MELISSA BLOCK, HOST:
As winter takes a final bow, our reviewer Tess Taylor wants to recommend a book of poems that's carried her through this season. It's called "Sailing The Forest" by Scottish poet Robin Robertson.
TESS TAYLOR, BYLINE: During the first dark days of the year, and even now as the blue predawn light slinks in a little earlier each morning, I've been savoring Robin Robertson's haunting collection. These poems are sonically rich, studded with wordplay and flickering light. Because Robertson's Scottish, he's got materials we newfangled Americans only envy. He writes about selkies, who are Celtic shape-changers; dwayberries, a kind of deadly nightshade. And like Proteus himself, he can casually remake Ovid's stories in Scottish villages that already seem older than Rome.

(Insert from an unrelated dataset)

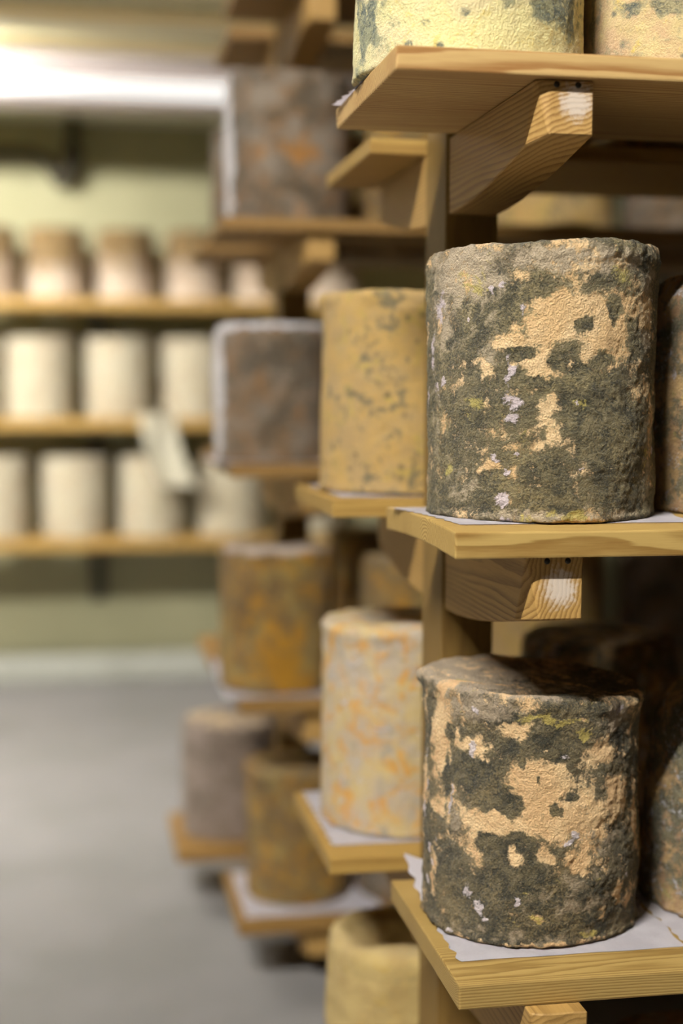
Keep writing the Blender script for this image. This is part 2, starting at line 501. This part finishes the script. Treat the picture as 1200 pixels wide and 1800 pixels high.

What life there is is felt and phantom, Robertson writes, and in his lines we welcome the ghosts. I admire Robertson's knack for routing his poems through the otherworldly, but I'm also struck by how he roots in the stuff of language, shaping thought into sound and letting sound seduce thought. I'm struck by lines like (reading) ducks, flummoxed, sliver and skite on the ice.
Or (reading) the frost's acoustic, futile against such silence.
I'm also taken by the way Robertson uses the poem as a place to lose himself and find himself, sometimes all at once, as in this poem where, looking at laundry drying on a line, he discovers a life snagged there, drenched, shrunken, unrecognizably mine.